Polynesians value family and respect respect of elders and respect of bringing up and mentoring youth, Fitisemanu said. And that fits neatly into the BYU culture.

“He doesn’t let things get silly, have guys getting crazy — he’s the one that will always look out for the weak one or the one that needs mentoring,” Fitisemanu said of Sitake. “He’s seeking those guys out because that’s what he values. … It’s something they hold dear to them. So, coaches love that about them. It’s very centered in some values, very family-oriented values.”

More than recruiting

Besides the Polynesian connection, the Cougars offer Pacific Island prospects another important link — The Church of Jesus Christ of Latter-day Saints and the BYU-Hawaii campus

When it comes to the BYU network, it's the LDS network.

Regardless of whether they actually went to BYU, or any of the school’s other campuses, if someone is an LDS Church member, they’re also, as often as not, a Cougar fan.

“They just jump on board,” Fitisemanu said. “And that will go for all the campuses — BYU-Idaho, BYU-Hawaii. They all just kind of jump on board and they support their BYU and they come out to support. There isn’t a town that we go into that we don’t have great support. And Hawaii is no different.”

Back when Damuni worked at the Polynesian Culture Center, all the students at BYU-Hawaii were BYU fans. They would gather at the campus cafeteria every Saturday morning to watch the BYU football games and support the Cougars.

Students would come from all over the world and come together, not just through the church, but in support for BYU, Damuni said. And it continues to happen.

Because of it, the former strong safety believes there should be a solid crowd at the Hawaii Bowl.

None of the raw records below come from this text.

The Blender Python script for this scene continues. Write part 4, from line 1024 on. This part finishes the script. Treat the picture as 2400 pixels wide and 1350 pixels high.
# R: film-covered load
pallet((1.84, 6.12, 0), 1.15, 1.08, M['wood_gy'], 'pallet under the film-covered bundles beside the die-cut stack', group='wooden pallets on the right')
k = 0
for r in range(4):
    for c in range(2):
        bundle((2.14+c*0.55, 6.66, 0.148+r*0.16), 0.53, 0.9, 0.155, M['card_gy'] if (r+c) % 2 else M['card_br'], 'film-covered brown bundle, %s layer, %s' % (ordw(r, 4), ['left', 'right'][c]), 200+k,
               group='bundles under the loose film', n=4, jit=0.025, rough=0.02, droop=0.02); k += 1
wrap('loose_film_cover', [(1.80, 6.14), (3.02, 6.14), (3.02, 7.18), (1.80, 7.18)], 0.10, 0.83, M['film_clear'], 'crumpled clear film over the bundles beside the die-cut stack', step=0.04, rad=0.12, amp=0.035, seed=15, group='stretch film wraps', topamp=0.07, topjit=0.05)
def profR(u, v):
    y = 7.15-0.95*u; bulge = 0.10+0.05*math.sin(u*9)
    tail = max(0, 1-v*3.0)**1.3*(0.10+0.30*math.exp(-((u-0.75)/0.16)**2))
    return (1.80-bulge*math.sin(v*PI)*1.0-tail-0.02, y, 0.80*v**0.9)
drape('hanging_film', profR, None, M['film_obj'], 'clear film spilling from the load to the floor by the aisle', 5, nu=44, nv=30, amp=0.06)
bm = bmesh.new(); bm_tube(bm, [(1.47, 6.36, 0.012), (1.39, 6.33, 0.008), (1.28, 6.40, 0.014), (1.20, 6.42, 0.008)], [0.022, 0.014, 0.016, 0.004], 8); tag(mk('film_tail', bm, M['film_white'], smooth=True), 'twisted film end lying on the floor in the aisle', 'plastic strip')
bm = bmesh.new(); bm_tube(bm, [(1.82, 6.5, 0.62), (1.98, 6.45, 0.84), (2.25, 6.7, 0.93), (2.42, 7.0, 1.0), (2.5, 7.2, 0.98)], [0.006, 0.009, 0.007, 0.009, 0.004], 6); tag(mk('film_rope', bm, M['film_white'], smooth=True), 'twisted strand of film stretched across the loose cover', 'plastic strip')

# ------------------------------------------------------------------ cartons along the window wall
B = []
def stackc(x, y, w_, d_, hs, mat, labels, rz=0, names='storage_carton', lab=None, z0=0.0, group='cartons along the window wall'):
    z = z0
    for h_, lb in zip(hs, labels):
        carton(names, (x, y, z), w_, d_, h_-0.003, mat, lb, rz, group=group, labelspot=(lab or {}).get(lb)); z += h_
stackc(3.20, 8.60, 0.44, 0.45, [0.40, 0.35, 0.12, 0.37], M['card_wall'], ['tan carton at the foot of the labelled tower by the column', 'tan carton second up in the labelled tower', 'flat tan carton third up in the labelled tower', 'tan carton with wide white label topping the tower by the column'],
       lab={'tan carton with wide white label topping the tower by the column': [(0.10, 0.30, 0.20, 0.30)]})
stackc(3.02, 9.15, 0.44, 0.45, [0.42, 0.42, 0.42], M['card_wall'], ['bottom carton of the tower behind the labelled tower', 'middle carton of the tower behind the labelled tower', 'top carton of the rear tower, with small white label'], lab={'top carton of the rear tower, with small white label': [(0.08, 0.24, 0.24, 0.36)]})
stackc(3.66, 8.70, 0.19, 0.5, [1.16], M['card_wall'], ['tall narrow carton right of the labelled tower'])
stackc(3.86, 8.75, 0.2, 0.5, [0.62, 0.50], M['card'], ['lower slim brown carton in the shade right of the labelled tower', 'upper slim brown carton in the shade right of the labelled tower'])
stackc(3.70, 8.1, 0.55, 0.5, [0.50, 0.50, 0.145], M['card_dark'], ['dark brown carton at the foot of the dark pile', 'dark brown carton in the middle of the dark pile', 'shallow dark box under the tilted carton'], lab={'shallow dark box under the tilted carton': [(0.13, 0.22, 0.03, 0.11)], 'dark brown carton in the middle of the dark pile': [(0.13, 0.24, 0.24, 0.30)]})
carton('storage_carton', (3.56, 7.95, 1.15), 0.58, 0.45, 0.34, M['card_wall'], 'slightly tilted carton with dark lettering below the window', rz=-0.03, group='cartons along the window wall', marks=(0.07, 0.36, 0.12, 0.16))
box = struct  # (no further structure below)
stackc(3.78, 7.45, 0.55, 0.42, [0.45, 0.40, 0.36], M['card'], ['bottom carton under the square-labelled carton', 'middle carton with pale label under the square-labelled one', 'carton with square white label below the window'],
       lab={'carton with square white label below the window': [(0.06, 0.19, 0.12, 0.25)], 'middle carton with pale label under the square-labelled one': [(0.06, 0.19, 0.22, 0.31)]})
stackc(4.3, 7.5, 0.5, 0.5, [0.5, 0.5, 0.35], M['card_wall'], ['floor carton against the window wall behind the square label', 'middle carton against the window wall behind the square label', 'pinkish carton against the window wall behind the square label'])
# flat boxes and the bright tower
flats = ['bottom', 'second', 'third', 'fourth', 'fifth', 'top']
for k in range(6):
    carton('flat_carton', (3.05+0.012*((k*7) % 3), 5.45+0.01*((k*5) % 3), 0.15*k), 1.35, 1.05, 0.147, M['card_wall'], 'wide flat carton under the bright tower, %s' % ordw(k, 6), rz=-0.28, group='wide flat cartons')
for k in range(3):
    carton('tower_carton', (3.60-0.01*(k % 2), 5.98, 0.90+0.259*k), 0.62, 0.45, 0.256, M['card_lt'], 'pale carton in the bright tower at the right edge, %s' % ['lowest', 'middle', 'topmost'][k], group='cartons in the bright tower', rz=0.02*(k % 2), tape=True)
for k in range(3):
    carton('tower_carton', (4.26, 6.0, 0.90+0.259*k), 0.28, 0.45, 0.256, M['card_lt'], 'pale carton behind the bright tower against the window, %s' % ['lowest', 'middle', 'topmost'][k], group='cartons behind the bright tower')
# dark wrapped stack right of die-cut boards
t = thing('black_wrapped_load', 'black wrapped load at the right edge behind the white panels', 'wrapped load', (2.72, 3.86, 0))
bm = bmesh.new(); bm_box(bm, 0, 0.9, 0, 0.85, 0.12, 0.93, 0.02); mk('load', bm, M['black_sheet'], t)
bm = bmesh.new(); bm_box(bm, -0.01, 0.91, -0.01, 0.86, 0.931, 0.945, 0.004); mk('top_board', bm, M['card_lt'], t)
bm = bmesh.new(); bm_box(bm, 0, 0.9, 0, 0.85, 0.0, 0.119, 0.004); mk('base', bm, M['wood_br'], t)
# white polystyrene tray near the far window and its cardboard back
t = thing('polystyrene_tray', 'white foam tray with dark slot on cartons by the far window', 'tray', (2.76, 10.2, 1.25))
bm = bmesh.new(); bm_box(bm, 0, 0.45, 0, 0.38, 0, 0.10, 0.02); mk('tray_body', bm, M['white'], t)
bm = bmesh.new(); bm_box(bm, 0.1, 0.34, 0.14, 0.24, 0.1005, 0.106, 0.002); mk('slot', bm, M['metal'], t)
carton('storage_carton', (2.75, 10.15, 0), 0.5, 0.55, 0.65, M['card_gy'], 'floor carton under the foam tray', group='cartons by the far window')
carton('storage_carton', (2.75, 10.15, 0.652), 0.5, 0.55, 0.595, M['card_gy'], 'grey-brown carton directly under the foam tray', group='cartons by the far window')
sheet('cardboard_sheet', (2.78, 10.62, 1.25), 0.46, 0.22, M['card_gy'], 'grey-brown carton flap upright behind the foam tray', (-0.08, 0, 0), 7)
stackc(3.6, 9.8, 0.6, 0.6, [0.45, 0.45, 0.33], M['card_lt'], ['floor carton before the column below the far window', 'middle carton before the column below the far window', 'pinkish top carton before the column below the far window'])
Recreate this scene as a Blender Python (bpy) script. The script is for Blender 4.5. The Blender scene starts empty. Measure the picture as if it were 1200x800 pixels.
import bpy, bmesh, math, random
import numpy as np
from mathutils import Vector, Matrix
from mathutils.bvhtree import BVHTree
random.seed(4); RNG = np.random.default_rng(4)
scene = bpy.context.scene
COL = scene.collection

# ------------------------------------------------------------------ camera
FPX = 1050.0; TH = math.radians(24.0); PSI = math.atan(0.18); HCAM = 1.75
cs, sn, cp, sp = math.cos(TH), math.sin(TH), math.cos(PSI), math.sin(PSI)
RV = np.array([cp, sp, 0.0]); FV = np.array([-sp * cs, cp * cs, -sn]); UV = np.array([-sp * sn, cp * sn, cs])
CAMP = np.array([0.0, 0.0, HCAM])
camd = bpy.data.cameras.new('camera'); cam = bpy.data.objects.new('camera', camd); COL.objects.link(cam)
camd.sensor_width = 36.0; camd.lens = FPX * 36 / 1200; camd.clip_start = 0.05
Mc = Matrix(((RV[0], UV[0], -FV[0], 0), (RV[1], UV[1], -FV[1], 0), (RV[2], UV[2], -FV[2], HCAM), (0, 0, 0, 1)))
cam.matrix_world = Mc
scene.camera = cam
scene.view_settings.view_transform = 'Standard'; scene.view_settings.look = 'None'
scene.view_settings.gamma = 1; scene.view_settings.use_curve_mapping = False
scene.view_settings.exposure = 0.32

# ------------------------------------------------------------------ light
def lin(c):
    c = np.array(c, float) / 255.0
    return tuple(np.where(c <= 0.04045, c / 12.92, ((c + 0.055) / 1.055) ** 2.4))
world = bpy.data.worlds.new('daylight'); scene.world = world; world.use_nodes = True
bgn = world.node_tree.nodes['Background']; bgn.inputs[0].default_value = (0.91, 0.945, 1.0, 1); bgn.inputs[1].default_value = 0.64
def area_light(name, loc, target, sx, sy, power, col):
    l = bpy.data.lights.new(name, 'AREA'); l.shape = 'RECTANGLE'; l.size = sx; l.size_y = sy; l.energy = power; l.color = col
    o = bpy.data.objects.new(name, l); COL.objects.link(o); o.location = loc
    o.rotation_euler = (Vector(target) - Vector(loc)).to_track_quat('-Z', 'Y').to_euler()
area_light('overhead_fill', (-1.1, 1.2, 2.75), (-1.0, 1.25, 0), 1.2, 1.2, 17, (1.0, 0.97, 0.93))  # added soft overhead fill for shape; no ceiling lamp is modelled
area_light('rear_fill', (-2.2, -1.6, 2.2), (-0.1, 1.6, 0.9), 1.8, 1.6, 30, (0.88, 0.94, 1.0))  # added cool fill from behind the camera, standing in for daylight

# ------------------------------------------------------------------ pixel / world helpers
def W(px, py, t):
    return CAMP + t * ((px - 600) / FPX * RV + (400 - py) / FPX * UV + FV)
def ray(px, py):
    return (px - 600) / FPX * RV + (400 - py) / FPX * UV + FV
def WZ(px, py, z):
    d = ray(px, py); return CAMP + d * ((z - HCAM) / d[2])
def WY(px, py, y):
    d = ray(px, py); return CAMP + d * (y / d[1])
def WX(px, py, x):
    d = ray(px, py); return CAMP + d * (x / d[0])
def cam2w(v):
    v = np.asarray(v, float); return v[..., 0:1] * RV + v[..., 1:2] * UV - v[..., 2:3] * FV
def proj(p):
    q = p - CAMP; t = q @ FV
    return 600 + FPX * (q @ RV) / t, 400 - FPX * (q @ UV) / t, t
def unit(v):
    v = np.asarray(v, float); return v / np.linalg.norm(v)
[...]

“The reason is because of the church,” Damuni said. “It’s the same thing how when we go out and play in Michigan or Cincinnati, wherever, and we have so many fans that follow us because of the church. So, because the church is very strong in Hawaii and because Laie — the North Shore — has BYU-Hawaii, all of those students are BYU fans as well. So, they’ll come out and watch the game as well. There’s a strong following.”